O sea, que no conforme con haber hecho saltar a una multitud en 2007, haberse tocado todo, haber bajado unos cuantos kilos durante la performance, Gustavo quería más música. Eso es lo que yo llamo amor a la música. Cualquier otro músico hubiese preferido un momento de relax, solo, acompañado, con su familia o con sus compañeros. Pero Gustavo no: su pasión musical no conocía límites.

Una noche he sentido miedo a su lado, por su violencia física. Afortunadamente, no era yo el objeto de ésta, ni tampoco algún otro ser viviente. Fue en la grabación del primer disco de Los Siete Delfines, la banda de Richard Coleman, en la que Gustavo oficiaba de productor. Empeñado en encontrar un sonido particular para la viola de Richard, sonido del que él no tenía la menor idea de cuál podía ser pero cuya existencia o no estaba dispuesto a verificar, zamarreaba con furia lo que se conoce como “pachera”; una suerte de interconector de cables, parecido a una vieja central telefónica. Y Gustavo era el telefonista loco, que sacaba y ponía cables en los agujeros, y no conforme con eso, los sacudía frenético, con una energía desmesurada para el material en cuestión. No recuerdo si encontró o no ese sonido, pero la imagen que me vuelve en estas horas es la de su cabeza enrulada haciendo headbanging mientras acogotaba a un cable inocente (y mis piernas recogidas de terror, como si fuera una mina aterrorizada por una rata).

Esa misma energía, Gustavo la puso a lo largo de su carrera. Pese a que su música podría dar una impresión de gelidez, Cerati era un tipo sumamente caliente y temperamental. Así lo recuerdo en un show demoledor que hizo Soda Stereo en Paraguay en el año 1988, donde parecía U2 con sangre italiana; o en el escenario de Club Buenos Aires, donde presentó el majestuoso Fuerza natural.

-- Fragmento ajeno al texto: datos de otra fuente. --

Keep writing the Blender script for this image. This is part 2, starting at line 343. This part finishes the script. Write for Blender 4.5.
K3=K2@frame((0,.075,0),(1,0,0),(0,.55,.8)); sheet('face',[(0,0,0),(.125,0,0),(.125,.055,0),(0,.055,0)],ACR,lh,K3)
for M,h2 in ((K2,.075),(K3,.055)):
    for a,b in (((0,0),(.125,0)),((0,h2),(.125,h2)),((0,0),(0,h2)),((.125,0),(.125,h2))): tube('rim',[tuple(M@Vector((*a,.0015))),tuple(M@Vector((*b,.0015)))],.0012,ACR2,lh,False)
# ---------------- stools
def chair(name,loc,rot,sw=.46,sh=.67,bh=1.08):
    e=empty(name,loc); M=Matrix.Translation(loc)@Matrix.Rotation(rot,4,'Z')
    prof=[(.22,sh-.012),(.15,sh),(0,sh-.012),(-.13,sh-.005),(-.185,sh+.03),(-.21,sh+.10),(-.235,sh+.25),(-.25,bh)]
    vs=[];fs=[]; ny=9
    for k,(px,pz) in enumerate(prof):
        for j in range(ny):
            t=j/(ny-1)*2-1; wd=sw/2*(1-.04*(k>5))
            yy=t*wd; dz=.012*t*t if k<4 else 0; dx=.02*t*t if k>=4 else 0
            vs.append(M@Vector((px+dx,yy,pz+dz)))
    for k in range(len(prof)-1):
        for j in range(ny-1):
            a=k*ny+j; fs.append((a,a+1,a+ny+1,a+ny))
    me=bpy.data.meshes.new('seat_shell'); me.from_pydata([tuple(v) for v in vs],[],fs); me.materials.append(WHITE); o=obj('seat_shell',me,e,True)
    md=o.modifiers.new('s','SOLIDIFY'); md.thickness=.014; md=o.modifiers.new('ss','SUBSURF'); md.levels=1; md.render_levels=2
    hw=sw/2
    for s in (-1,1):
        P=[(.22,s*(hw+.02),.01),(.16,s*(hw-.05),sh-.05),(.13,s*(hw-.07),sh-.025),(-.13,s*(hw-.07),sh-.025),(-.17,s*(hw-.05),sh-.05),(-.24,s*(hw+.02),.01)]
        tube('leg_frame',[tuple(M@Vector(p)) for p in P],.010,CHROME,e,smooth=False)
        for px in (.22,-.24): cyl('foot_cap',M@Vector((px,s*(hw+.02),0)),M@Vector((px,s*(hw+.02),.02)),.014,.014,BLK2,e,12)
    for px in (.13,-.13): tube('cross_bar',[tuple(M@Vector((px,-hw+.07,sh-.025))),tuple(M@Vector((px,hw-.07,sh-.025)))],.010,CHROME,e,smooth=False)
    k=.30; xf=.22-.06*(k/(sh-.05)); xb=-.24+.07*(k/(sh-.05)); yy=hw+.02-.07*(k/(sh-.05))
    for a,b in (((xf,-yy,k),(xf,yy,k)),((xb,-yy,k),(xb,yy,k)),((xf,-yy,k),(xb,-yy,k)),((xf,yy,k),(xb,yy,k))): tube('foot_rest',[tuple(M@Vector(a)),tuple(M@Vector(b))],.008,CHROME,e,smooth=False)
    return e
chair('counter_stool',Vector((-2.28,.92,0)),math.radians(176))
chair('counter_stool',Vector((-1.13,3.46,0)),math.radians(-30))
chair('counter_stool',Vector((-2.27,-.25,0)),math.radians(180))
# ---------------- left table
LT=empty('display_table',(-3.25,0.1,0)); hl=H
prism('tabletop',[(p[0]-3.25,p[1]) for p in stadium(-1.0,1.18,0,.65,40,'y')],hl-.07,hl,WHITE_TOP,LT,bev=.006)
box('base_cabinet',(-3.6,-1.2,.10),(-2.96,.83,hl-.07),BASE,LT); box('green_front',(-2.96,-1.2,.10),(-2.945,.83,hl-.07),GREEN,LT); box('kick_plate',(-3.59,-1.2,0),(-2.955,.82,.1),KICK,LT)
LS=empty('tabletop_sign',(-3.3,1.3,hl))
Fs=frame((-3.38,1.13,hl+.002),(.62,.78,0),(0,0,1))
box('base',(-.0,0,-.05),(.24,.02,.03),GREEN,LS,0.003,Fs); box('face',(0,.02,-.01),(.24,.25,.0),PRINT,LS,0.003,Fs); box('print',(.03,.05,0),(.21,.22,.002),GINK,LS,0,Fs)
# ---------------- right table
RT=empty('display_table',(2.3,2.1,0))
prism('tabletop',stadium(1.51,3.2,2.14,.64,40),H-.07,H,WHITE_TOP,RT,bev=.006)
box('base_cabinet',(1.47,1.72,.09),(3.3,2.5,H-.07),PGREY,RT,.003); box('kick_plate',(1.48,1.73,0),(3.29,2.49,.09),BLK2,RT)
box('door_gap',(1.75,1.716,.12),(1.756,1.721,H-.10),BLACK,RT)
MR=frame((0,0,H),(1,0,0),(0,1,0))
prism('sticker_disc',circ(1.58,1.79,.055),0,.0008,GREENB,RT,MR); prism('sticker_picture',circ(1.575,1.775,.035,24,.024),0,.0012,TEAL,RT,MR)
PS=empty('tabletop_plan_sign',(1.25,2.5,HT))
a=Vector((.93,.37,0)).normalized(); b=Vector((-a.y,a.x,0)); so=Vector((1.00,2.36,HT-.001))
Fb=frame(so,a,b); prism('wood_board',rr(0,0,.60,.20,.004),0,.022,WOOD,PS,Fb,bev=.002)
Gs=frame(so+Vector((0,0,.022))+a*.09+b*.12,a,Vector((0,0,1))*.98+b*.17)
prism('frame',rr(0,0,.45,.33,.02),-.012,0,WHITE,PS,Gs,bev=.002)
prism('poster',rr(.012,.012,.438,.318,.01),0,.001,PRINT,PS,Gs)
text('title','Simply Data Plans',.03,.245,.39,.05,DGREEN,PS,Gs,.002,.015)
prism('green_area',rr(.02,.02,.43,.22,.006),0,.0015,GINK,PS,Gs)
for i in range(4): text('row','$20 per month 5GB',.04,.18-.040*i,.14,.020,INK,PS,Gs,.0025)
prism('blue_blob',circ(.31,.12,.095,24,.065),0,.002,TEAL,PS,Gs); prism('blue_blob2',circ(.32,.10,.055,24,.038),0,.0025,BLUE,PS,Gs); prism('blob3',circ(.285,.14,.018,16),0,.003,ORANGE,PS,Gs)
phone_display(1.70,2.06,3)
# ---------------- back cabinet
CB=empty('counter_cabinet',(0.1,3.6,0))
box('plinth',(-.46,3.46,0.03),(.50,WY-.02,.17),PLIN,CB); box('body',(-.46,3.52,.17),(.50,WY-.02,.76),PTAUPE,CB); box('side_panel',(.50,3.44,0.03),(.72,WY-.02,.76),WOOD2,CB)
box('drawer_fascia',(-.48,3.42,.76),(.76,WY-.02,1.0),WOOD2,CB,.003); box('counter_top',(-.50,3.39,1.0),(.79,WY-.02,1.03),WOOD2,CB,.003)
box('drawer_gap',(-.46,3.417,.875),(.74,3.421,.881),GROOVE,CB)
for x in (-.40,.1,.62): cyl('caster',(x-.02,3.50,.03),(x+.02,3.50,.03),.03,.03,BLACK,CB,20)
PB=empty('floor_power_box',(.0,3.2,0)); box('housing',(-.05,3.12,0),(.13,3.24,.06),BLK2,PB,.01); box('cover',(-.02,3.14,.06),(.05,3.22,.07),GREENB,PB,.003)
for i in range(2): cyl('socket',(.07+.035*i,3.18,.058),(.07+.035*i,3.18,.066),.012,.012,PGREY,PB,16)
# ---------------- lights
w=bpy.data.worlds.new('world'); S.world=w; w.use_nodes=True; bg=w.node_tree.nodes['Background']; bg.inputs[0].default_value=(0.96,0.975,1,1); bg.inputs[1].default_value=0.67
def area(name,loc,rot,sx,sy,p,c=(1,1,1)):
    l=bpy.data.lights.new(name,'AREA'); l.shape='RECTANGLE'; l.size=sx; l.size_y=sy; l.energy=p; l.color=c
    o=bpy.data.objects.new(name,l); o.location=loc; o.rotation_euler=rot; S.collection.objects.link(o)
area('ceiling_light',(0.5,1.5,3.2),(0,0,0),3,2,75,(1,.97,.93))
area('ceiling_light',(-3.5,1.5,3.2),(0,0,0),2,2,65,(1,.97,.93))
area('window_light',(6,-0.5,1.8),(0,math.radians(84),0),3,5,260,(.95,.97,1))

Cuando Soda Stereo todavía podía ser considerado un grupo nuevo y un poco plástico, grave error de juicio de los rockeros ya instalados, fue Federico Moura el que desde un reportaje alertaba sobre lo caliente que podía ser la guitarra de Gustavo. “Hot” fue la palabra que usó Moura, pero no “hot” en el sentido de “en boga”, sino con la temperatura de un río de lava. Soda mismo era un grupo caliente: los tres derrochaban fuego. En esta hora, donde todos lloramos a Gustavo, no hay que olvidarse de los dos mosqueteros que pelearon a su lado: Zeta Bosio y Charly Alberti, los cimientos de ese edificio en el que Gustavo oficiaba como “arquitecto del sonido”, tal cual lo definió hace pocas horas Charly García, con quien se quisieron muchísimo.

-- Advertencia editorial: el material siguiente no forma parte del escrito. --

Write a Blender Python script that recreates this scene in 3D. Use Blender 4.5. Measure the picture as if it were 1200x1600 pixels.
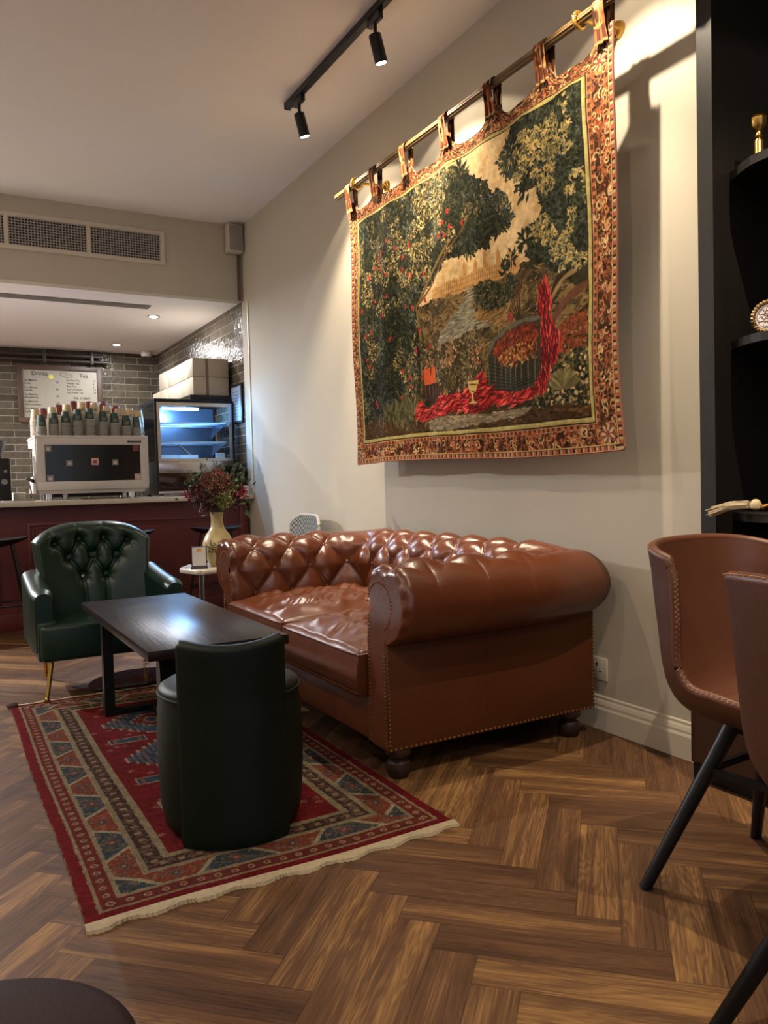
import bpy, bmesh, math, random
import numpy as np
from mathutils import Vector, Matrix, Euler

# ------------------------------------------------------------------ camera, world, exposure
for o in list(bpy.data.objects): bpy.data.objects.remove(o)
SC = bpy.context.scene
COL = SC.collection
PI = math.pi
random.seed(7); RNG = np.random.default_rng(7)

cam_d = bpy.data.cameras.new('camera'); cam = bpy.data.objects.new('camera', cam_d); COL.objects.link(cam)
YAW, PITCH, ROLL = math.radians(29.552), math.radians(-2.241), math.radians(-1.523)
fw = Vector((math.sin(YAW)*math.cos(PITCH), math.cos(YAW)*math.cos(PITCH), math.sin(PITCH)))
rt = Vector((math.cos(YAW), -math.sin(YAW), 0)); up = rt.cross(fw)
r2 = rt*math.cos(ROLL)+up*math.sin(ROLL); u2 = up*math.cos(ROLL)-rt*math.sin(ROLL)
M = Matrix((r2, u2, -fw)).transposed().to_4x4(); M.translation = Vector((0, 0, 1.05))
cam.matrix_world = M
cam_d.sensor_fit = 'VERTICAL'; cam_d.sensor_height = 36.0; cam_d.lens = 36.0*1237.3/1600.0
cam_d.clip_start = 0.02; cam_d.clip_end = 60
SC.camera = cam

W = bpy.data.worlds.new('world'); SC.world = W; W.use_nodes = True
W.node_tree.nodes['Background'].inputs[0].default_value = (0.80, 0.85, 1.0, 1)
W.node_tree.nodes['Background'].inputs[1].default_value = 0.35
SC.view_settings.view_transform = 'Standard'; SC.view_settings.look = 'None'
SC.view_settings.exposure = 1.05; SC.view_settings.gamma = 1.0; SC.view_settings.use_curve_mapping = False

WX = 2.369      # wall on the right
CZ = 3.25       # ceiling
SPOT_W = 56.0; SPOT_COL = (1.0, 0.85, 0.64); SPILL = 0.13; CASE_W = 24.0; KIT_W = 17.0; FILL_GLOBE_W = 140.0
ROOM_FILL_W = 12.0; ROOM_FILL_COL = (1.0, 0.86, 0.72)

# ------------------------------------------------------------------ helpers
def lin(c):
    return tuple((x/255/12.92 if x/255 <= 0.04045 else ((x/255+0.055)/1.055)**2.4) for x in c)

class NT:
    def __init__(s, m): s.t = m.node_tree; s.n = s.t.nodes; s.l = s.t.links
    def add(s, typ, **kw):
        nd = s.n.new(typ)
        for k, v in kw.items():
            if k.startswith('i_'): nd.inputs[int(k[2:]) if k[2:].isdigit() else k[2:]].default_value = v
            else: setattr(nd, k, v)
        return nd
    def link(s, a, ai, b, bi): s.l.new(a.outputs[ai], b.inputs[bi])

def mat(name, rgb, rough=0.5, metal=0.0, spec=0.5, var=0.0, vscale=8.0, bump=0.0, bscale=80.0, coat=0.0, trans=0.0, emit=0.0, stretch=None, ior=1.5, attr=None):
    m = bpy.data.materials.new(name); m.use_nodes = True
    N = NT(m); b = N.n['Principled BSDF']
    c = (*lin(rgb), 1)
    b.inputs['Base Color'].default_value = c; b.inputs['Roughness'].default_value = rough
    b.inputs['Metallic'].default_value = metal; b.inputs['Specular IOR Level'].default_value = spec
    b.inputs['Coat Weight'].default_value = coat; b.inputs['Coat Roughness'].default_value = 0.15
    b.inputs['Transmission Weight'].default_value = trans; b.inputs['IOR'].default_value = ior
    if emit: b.inputs['Emission Color'].default_value = c; b.inputs['Emission Strength'].default_value = emit
    tc = N.add('ShaderNodeTexCoord')
    src = (tc, 'Object')
    if stretch:
        mp = N.add('ShaderNodeMapping'); mp.inputs['Scale'].default_value = stretch; N.link(tc, 'Object', mp, 0); src = (mp, 0)
    if attr:
        at = N.add('ShaderNodeAttribute', attribute_name=attr); N.link(at, 'Color', b, 'Base Color')
    elif var:
        nz = N.add('ShaderNodeTexNoise'); nz.inputs['Scale'].default_value = vscale; nz.inputs['Detail'].default_value = 5
        N.link(*src, nz, 'Vector')
        mx = N.add('ShaderNodeMix', data_type='RGBA')
        mx.inputs[6].default_value = tuple(x*(1-var) for x in c[:3])+(1,); mx.inputs[7].default_value = tuple(min(1, x*(1+var)) for x in c[:3])+(1,)
        N.link(nz, 0, mx, 0); N.link(mx, 2, b, 'Base Color')
    if bump:
        n2 = N.add('ShaderNodeTexNoise'); n2.inputs['Scale'].default_value = bscale; n2.inputs['Detail'].default_value = 4
        N.link(*src, n2, 'Vector')
        bp = N.add('ShaderNodeBump'); bp.inputs['Strength'].default_value = bump; bp.inputs['Distance'].default_value = 0.01
        N.link(n2, 0, bp, 'Height'); N.link(bp, 0, b, 'Normal')
    return m

def wloc(o):
    v = Vector((0, 0, 0))
    while o: v = v+o.location; o = o.parent
    return v

def tag(o, label=None, cat=None, group=None, kind=None):
    if label: o['label'] = label
    if cat: o['category'] = cat
    if group: o['group'] = group
    if kind: o['kind'] = kind
    return o

def empty(name, label, cat, loc=(0, 0, 0), rz=0, group=None):
    o = bpy.data.objects.new(name, None); COL.objects.link(o); o.empty_display_size = 0.05
    o.location = loc; o.rotation_euler = (0, 0, rz)
    return tag(o, label, cat, group)

def frame(d):
    d = Vector(d).normalized(); a = Vector((0, 0, 1)) if abs(d.z) < 0.95 else Vector((1, 0, 0))
    x = d.cross(a).normalized(); return x, d.cross(x).normalized()

class MB:
    def __init__(s): s.v = []; s.f = []; s.m = []
    def add(s, vs, fs, mi=0):
        k = len(s.v); s.v += [tuple(p) for p in vs]; s.f += [tuple(i+k for i in f) for f in fs]; s.m += [mi]*len(fs); return s
    def box(s, x0, x1, y0, y1, z0, z1, mi=0, bev=0.0, seg=2):
        e = (len(s.f) % 83)/83*0.0012 if bev <= 0 and len(s.f) else 0   # keeps touching boxes from sharing a face
        x0 -= e*0.3; x1 += e*0.3; y0 -= e*0.3; y1 += e*0.3; z0 -= e*0.3; z1 += e*0.3
        if bev <= 0:
            return s.add([(x0,y0,z0),(x1,y0,z0),(x1,y1,z0),(x0,y1,z0),(x0,y0,z1),(x1,y0,z1),(x1,y1,z1),(x0,y1,z1)],
                         [(3,2,1,0),(4,5,6,7),(0,1,5,4),(1,2,6,5),(2,3,7,6),(3,0,4,7)], mi)
        bm = bmesh.new(); bmesh.ops.create_cube(bm, size=1)
        for v in bm.verts: v.co = Vector(((x0+x1)/2+v.co.x*(x1-x0), (y0+y1)/2+v.co.y*(y1-y0), (z0+z1)/2+v.co.z*(z1-z0)))
        e = (len(s.f) % 97)/97*0.0012
        for v in bm.verts: v.co += Vector(((1 if v.co.x > (x0+x1)/2 else -1), (1 if v.co.y > (y0+y1)/2 else -1), (1 if v.co.z > (z0+z1)/2 else -1)))*e*0.4
        bmesh.ops.bevel(bm, geom=bm.edges[:], offset=bev, segments=seg, affect='EDGES', profile=0.5)
        return s.bm(bm, mi)
    def bm(s, bm, mi=0):
        bm.verts.index_update(); s.add([v.co[:] for v in bm.verts], [[v.index for v in f.verts] for f in bm.faces], mi); bm.free(); return s
    def obox(s, c, ax, ay, az, hx, hy, hz, mi=0):
        c = Vector(c); ax, ay, az = Vector(ax)*hx, Vector(ay)*hy, Vector(az)*hz
        P = [c+ax*i+ay*j+az*k for k in (-1, 1) for (i, j) in ((-1,-1),(1,-1),(1,1),(-1,1))]
        return s.add(P, [(3,2,1,0),(4,5,6,7),(0,1,5,4),(1,2,6,5),(2,3,7,6),(3,0,4,7)], mi)
    def cyl(s, a, b, ra, rb=None, n=20, caps=True, mi=0):
        rb = ra if rb is None else rb; a, b = Vector(a), Vector(b); x, y = frame(b-a)
        P = []
        for c, r in ((a, ra), (b, rb)):
            for i in range(n): t = 2*PI*i/n; P.append(c+x*math.cos(t)*r+y*math.sin(t)*r)
        F = [(i, (i+1) % n, n+(i+1) % n, n+i) for i in range(n)]
        if caps: F += [tuple(range(n))[::-1], tuple(range(n, 2*n))]
        return s.add(P, F, mi)
    def lathe(s, prof, c=(0, 0, 0), n=32, mi=0, sx=1.0, sy=1.0):
        P = []; m = len(prof)
        for i in range(n):
            t = 2*PI*i/n
            for r, z in prof: P.append((c[0]+r*math.cos(t)*sx, c[1]+r*math.sin(t)*sy, c[2]+z))
        F = []
        for i in range(n):
            j = (i+1) % n
            for k in range(m-1): F.append((i*m+k, j*m+k, j*m+k+1, i*m+k+1))
        F.append(tuple(i*m for i in range(n))[::-1]); F.append(tuple(i*m+m-1 for i in range(n)))
        return s.add(P, F, mi)
    def tube(s, pts, r, n=8, mi=0):
        pts = [Vector(p) for p in pts]; k = len(pts); P = []; rr = r if hasattr(r, '__len__') else [r]*k
        for i, p in enumerate(pts):
            d = (pts[min(i+1, k-1)]-pts[max(i-1, 0)]); x, y = frame(d)
            for j in range(n): t = 2*PI*j/n; P.append(p+(x*math.cos(t)+y*math.sin(t))*rr[i])
        F = [(i*n+j, i*n+(j+1) % n, (i+1)*n+(j+1) % n, (i+1)*n+j) for i in range(k-1) for j in range(n)]
        F += [tuple(range(n))[::-1], tuple(range((k-1)*n, k*n))]
        return s.add(P, F, mi)
    def prism(s, poly, axis, a, b, mi=0):
        def p3(p, t): return {'x': (t, p[0], p[1]), 'y': (p[0], t, p[1]), 'z': (p[0], p[1], t)}[axis]
        n = len(poly)
        return s.add([p3(p, a) for p in poly]+[p3(p, b) for p in poly],
                     [tuple(range(n))[::-1], tuple(range(n, 2*n))]+[(i, (i+1) % n, n+(i+1) % n, n+i) for i in range(n)], mi)
    def grid(s, P, mi=0, closeu=False):
        nu, nv = P.shape[:2]; k = len(s.v)
        s.v += [tuple(p) for p in P.reshape(-1, 3)]
        for i in range(nu if closeu else nu-1):
            i2 = (i+1) % nu
            for j in range(nv-1): s.f.append((k+i*nv+j, k+i2*nv+j, k+i2*nv+j+1, k+i*nv+j+1)); s.m.append(mi)
        return s
    def sphere(s, c, r, n=10, mi=0, sc=(1, 1, 1)):
        P = [(c[0], c[1], c[2]-r*sc[2])]; m = n//2
        for i in range(1, m):
            a = -PI/2+PI*i/m
            for j in range(n): t = 2*PI*j/n; P.append((c[0]+r*math.cos(a)*math.cos(t)*sc[0], c[1]+r*math.cos(a)*math.sin(t)*sc[1], c[2]+r*math.sin(a)*sc[2]))
        P.append((c[0], c[1], c[2]+r*sc[2])); L = len(P)-1
        F = [(0, 1+(j+1) % n, 1+j) for j in range(n)]
        for i in range(m-2): F += [(1+i*n+j, 1+i*n+(j+1) % n, 1+(i+1)*n+(j+1) % n, 1+(i+1)*n+j) for j in range(n)]
        F += [(L, 1+(m-2)*n+j, 1+(m-2)*n+(j+1) % n) for j in range(n)]
        return s.add(P, F, mi)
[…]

Gustavo fue un chico de barrio que hizo carrera grande, y como tal generó celos y envidias. Fue de esos compañeros de colegio que tenían los mejores promedios, pero a los que rara vez se los veía estudiando. Su inteligencia era natural y poderosa; su vocación también. No se lo veía en manada, pero sí en familia. Tenía todo por delante porque tenía el talento, las fuerzas y las ganas. Además de la enorme pérdida humana, habrá que resignarse a que no habrá música nueva de su parte. Las dos cosas, hoy, me resultan intolerables.